Derrière les vignerons d’Yvorne, Franceschini et Suardet, c’est elle qui a complété le podium des deux dernières triennales. Et on ne peut pas exclure que le roi, cette année, soit une reine ! Une première historique… Corinne Buttet se souvient fort bien de 1999 : «C’est l’année où, sur le tard, j’ai entamé mon apprentissage à Marcelin. Je n’ai pas voulu faire partie des figurants : je voulais savoir si j’allais m’en sortir à la vigne. C’était une période test pour moi, qui allais succéder à mon père en novembre 2000. J’étais employée de commerce chez Contesse (réd. : alors négociant en vins à Cully) et j’avais été tentée par l’œnologie. Longtemps, je n’ai pas voulu de ces vignes… puis mon père m’a convaincu de ne pas les laisser partir. C’est peut-être pour cela que je n’ai jamais pris mon fils à la vigne. Il me l’a presque reproché !», analyse celle qui aujourd’hui, cultive 10 ha avec son équipe, deux employés portugais, un père et son fils. «Peut-être que je veux que mes propriétaires ne regrettent pas d’avoir engagé une femme… Je suis maniaque. Pour une femme, c’est différent que pour un homme : tout doit être rangé quand on sort de la vigne ! J’adore la taille, quand la vigne est comme un enfant, à qui on donne une direction. Ce métier, je le fais par passion, pas pour la couronne.» Avec sa douzaine de parcelles sous revue, son travail sera jugé avec bienveillance par les experts. Leur dernière visite, en septembre 2018, juste avant les vendanges, a scellé le classement. Depuis, c’est motus et bouche cousue…

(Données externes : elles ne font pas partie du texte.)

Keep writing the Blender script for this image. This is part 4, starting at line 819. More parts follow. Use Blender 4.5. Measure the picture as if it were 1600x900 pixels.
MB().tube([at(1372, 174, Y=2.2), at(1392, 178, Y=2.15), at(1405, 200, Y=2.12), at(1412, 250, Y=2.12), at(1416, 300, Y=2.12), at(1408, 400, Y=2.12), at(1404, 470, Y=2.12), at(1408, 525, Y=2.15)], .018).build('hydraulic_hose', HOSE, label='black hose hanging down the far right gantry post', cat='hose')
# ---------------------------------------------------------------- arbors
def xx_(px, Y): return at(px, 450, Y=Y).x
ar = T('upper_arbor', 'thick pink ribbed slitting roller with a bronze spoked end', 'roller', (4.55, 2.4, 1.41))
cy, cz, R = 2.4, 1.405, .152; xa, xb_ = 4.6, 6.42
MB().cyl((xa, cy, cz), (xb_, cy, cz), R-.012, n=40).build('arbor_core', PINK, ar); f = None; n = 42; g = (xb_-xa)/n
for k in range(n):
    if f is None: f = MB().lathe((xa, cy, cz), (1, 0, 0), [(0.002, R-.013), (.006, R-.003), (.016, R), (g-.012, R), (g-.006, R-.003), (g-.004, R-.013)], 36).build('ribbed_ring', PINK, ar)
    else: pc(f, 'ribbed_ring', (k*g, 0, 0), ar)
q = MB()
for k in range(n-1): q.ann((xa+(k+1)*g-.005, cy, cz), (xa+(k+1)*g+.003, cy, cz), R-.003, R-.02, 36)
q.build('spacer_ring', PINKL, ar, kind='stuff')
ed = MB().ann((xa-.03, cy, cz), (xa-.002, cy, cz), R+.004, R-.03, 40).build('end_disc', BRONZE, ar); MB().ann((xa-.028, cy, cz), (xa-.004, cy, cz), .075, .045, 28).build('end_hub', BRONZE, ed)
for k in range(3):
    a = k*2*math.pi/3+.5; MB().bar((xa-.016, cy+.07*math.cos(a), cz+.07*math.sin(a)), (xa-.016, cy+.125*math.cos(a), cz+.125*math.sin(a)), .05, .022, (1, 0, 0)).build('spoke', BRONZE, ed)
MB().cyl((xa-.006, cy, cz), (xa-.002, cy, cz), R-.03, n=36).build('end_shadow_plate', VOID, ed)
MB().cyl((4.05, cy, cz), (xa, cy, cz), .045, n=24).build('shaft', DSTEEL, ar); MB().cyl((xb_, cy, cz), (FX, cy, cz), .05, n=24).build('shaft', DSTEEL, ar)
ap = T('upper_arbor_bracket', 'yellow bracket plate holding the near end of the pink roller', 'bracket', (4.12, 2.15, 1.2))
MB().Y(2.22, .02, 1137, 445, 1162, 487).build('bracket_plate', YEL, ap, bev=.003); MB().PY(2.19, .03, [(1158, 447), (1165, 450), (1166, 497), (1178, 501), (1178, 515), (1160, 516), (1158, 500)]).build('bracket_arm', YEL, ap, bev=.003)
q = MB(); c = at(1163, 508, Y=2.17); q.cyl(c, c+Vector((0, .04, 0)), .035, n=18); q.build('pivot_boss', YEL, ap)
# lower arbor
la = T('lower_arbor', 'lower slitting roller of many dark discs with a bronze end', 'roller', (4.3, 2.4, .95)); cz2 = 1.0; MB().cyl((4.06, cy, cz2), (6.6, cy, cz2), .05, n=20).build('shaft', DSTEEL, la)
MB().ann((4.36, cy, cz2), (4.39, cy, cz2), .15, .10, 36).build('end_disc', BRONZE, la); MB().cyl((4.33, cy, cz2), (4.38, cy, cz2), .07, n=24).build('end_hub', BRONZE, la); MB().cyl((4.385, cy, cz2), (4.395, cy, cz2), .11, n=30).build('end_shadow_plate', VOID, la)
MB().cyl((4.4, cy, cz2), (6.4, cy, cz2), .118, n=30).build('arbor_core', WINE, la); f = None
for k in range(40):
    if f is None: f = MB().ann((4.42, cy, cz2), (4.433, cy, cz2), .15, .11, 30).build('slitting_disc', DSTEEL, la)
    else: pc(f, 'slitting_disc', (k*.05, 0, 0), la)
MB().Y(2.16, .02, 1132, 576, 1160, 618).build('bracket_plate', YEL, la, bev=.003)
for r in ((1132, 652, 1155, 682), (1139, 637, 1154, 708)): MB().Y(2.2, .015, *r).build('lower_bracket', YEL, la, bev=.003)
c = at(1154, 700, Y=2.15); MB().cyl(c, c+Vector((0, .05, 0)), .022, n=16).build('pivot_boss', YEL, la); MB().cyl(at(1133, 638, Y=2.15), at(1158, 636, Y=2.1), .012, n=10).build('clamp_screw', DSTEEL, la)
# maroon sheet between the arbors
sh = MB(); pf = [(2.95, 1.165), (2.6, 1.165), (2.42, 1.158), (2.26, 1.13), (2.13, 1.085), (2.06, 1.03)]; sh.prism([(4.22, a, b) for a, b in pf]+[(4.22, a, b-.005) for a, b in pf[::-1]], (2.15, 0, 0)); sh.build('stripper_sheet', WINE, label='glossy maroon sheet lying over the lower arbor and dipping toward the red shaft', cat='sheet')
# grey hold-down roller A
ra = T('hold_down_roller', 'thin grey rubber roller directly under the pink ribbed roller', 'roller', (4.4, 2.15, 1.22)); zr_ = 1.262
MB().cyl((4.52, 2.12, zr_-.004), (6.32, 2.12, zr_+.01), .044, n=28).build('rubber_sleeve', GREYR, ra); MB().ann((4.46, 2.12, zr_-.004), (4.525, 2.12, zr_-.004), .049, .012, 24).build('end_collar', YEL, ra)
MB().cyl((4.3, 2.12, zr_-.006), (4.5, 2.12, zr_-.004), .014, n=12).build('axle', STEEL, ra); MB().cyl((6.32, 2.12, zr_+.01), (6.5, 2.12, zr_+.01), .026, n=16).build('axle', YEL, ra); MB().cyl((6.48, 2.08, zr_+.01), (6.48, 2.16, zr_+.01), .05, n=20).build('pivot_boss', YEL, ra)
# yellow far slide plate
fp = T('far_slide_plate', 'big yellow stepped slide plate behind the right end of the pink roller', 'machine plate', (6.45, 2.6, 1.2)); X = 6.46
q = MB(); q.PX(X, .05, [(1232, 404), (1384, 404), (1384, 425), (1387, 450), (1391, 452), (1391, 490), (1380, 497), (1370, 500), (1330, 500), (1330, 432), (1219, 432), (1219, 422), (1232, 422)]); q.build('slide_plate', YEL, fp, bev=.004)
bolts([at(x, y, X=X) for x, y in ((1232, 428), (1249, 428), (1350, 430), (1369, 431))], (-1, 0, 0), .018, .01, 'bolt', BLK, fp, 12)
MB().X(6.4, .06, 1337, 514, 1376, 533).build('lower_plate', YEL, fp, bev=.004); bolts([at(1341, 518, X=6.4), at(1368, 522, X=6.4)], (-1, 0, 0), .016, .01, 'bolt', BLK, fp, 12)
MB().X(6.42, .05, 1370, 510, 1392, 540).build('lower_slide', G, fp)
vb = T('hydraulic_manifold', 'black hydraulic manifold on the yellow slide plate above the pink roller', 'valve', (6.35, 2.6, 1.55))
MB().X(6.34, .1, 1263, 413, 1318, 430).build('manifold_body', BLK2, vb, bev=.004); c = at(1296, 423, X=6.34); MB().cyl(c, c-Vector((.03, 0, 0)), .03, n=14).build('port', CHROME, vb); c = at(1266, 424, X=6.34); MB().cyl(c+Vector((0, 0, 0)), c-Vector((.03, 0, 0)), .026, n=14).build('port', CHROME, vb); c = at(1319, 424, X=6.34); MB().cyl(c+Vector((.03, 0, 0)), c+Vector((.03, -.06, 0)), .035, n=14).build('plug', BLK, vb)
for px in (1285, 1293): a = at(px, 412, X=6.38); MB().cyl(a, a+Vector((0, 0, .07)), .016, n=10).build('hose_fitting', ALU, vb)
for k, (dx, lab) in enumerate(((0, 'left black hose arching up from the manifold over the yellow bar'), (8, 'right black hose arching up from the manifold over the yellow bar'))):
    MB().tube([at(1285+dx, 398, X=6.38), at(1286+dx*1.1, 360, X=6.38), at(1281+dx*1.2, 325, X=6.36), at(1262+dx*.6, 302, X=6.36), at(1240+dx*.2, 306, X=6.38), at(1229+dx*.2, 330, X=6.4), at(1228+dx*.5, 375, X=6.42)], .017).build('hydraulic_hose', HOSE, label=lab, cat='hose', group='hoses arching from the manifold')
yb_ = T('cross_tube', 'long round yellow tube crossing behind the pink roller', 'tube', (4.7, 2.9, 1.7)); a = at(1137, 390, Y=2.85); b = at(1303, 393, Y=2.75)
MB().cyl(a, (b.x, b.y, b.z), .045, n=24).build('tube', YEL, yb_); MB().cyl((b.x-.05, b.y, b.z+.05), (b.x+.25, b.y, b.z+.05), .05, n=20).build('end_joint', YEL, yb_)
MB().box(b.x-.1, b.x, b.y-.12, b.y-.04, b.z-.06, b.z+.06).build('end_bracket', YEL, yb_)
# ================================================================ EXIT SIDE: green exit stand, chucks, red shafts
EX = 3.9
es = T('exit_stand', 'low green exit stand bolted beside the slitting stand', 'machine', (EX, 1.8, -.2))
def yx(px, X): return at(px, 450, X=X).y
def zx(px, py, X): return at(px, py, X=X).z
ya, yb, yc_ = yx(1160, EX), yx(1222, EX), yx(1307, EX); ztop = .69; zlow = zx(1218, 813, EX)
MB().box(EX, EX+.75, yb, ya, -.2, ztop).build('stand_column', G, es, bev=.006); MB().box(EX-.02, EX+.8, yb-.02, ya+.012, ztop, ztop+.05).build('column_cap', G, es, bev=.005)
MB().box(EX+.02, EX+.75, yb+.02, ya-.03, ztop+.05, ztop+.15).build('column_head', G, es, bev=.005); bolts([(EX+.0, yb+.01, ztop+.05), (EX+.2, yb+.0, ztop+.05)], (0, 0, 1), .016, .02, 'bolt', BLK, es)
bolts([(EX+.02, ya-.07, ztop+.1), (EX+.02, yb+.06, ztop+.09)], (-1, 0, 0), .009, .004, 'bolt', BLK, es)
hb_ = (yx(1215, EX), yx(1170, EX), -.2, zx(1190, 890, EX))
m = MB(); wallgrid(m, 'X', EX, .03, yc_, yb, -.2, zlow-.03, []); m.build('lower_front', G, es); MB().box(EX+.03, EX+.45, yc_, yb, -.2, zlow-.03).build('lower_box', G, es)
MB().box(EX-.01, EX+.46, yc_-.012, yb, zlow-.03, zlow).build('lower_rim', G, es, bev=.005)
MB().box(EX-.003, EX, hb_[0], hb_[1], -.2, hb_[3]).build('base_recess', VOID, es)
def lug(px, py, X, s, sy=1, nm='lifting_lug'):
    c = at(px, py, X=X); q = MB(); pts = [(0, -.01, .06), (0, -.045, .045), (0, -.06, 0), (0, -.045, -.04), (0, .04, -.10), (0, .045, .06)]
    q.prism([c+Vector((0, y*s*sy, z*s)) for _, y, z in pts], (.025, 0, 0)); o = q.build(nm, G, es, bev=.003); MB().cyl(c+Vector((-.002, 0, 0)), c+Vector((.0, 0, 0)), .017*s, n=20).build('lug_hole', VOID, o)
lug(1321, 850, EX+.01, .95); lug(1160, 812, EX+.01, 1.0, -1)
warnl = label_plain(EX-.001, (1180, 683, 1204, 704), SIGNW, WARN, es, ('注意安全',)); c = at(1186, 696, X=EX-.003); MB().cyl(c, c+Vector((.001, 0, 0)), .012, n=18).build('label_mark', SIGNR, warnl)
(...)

La fête du tâcheron, pas du vin !

Sait-on que la Fête des Vignerons est la célébration des tâcherons ? «Rares sont ceux qui pensent que cette Fête n’a rien à voir avec la qualité du produit fini, le vin. Mes propres clients savent juste qu’il y a la Fête, mais n’ont pas conscience de son essence même», confie François Montet. Longtemps, le scénario du Festspiel veveysan n’accordait guère de place à ceux sans qui la Fête n’aurait plus sa raison d’être. L’ethnologue Isabelle Raboud-Schulé* rappelle qu’il a fallu attendre le personnage d’Arlevin, en 1999, pour que le vigneron-tâcheron tienne le premier rôle. «Arlevin, moi je l’ai bien aimé ! Il était extraordinaire, même ivre. Car c’est vrai, si on ne fait pas le vin, on aime bien boire un verre», lance Jean-Pierre Franceschini. Avant d’ajouter : «Sans la tradition de la Confrérie, je ne suis pas sûr que des vignerons purs et durs seraient encore là. Plutôt que se demander s’il y aura encore des vignerons-tâcherons en 2037, on pourrait s’interroger : sans la Fête des Vignerons, le statut de vigneron-tâcheron existerait-il encore ?» Une pirouette digne du roi… Salomon.

*Toutes les citations portant l’astérisque sont tirées de «Acteurs de la vigne», paru aux éditions Antipodes, en octobre 2018 ; 480 pages, avec des contributions d’une quarantaine d’auteurs ; 44 fr. ; ISBN 978-2-88901-152-0.